The Supreme Court’s ruling in Fisher v. University of Texas won’t end race-based affirmative action. The court made it harder for schools to defend their policies but not impossible. Justice Anthony Kennedy said for the majority, about any court faced with a challenge to a university’s affirmative-action policy, “The reviewing court must ultimately be satisfied that no workable race-neutral alternatives would produce the educational benefits of diversity.”

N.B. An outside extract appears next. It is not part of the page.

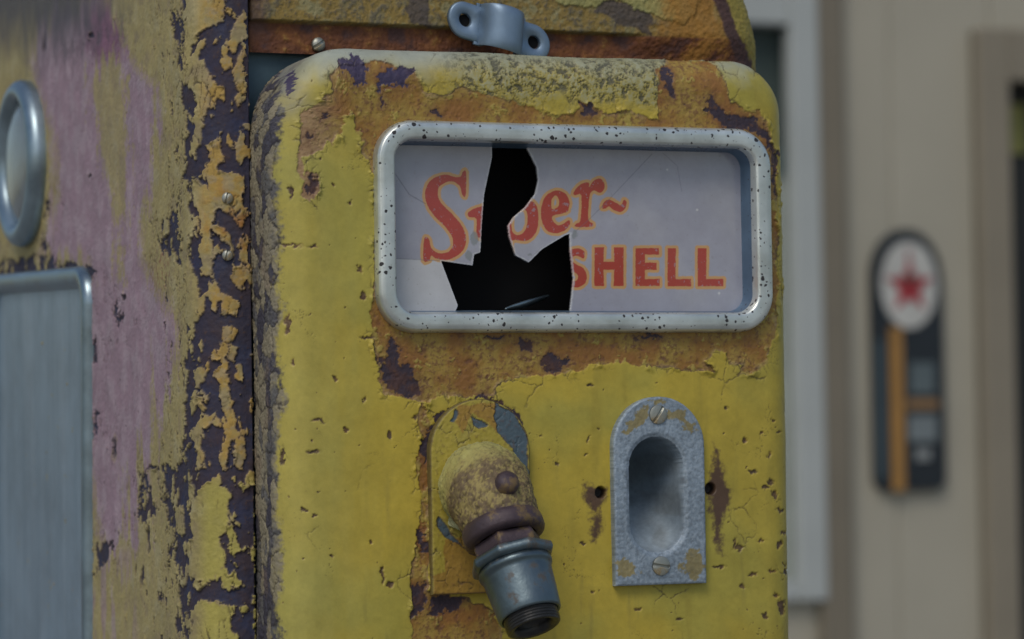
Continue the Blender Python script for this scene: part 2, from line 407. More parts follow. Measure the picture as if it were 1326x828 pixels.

Still, this decision could—and should—lead to a smarter kind of affirmative action that is mostly based on class rather than race. Ten states have banned race-based affirmative action, usually by voter initiative. After the bans passed, an initial dip in minority enrollment often followed. But then in most of these states, schools created new programs to promote racial and ethnic diversity indirectly by giving an admissions preference to low-income students, boosting financial aid, and reducing reliance on test scores. I show this in a report I wrote with Halley Potter, A Better Affirmative Action: State Universities that Created Alternatives to Racial Preferences (PDF).
The new affirmative action, based primarily on economic disadvantage, better addresses the glaring inequities students face. As you can see from the chart below, a student who is socioeconomically disadvantaged, in a variety of ways, scores on average 399 points lower on the SAT than a wealthy student. By contrast, the average SAT difference between African-American and white students of the same socioeconomic status is only 56 points.* In other words, the SAT class gap is seven times as large as the SAT race gap.
If universities wanted to be truly meritocratic in admissions, they would weight socioeconomic status heavily and race lightly. In fact, research shows that selective universities do the opposite.
Currently, selective schools boost the chances of admission of black and Hispanic students by 28 percentage points. That is, if a white candidate has a 30 percent chance of being admitted based on her record, an African-American or Latino student with the same record has a 58 percent chance. By contrast, low-income students receive no boost whatsoever.
Colleges and universities say they care about economic diversity among students. But 74 percent of students at the most selective 146 schools come from the top socioeconomic quarter of the population, while just 3 percent come from the poorest quarter. Put differently, you are 25 times as likely to run into a rich kid as a poor kid on these campuses.
What happens to racial diversity when colleges stop using racial preferences in admissions? The numbers of minority students don’t necessarily drop. After the University of Texas at Austin was barred from considering race by a 1996 court decision, officials started factoring in socioeconomic status. Then the university began admitting students who graduate in the top 10 percent of their high school class. By 2004, these race-neutral plans, coupled with growing diversity statewide, produced more racial and ethnic diversity at UT–Austin than had been achieved in 1996 using race.
*Correction, June 28, 2013: Because of an editing editor, the sentence originally specified low-income students. In fact the students represented in the chart are socioeconomically disadvantaged in a variety of ways. (Return.)
Among the 10 leading public universities in states that banned racial preferences, three did not fully restore black and Latino representation using economic affirmative action and other race-neutral means. Those schools are UC–Berkeley, UCLA, and the University of Michigan. They are the three most selective schools in the study Halley Potter and I did, and the most likely to draw from a national pool of applicants. That’s important because Berkeley, UCLA, and Michigan were competing for minority students with other universities that could continue to use racial preferences in admission. Given that uneven playing field, it’s not surprising that these three universities have had difficulty in recruitment.
Some studies find that income-based affirmative action won’t produce much racial diversity. That’s true in part because, on average, compared with whites of the same income level, black and Latino students face extra obstacles—they are more likely to live in neighborhoods with concentrated poverty, and to have less family wealth. UCLA Law School developed a definition of socioeconomic disadvantage that includes family wealth and neighborhood poverty, as well as income. Using those measures, the school admitted far more black and Latino students than it did using the regular admissions standards that didn’t include these factors.
If schools admit more low-income students, will graduation rates drop (because of poor preparation in K–12)? A simulation of admissions at the most selective 146 universities shows that graduation rates would slightly rise if the proportion of students from the less wealthy half of the population rose increased from 10 percent to 38 percent, using admissions standards based on merit plus class-based affirmative action, and compared with current admissions policies that take into account merit, race, athletic status, and legacy status.
The Fisher decision could be something of a setback for upper-middle-class minority students, but it should be a boon for low-income students of all races as universities develop a new, and better, form of affirmative action based on class.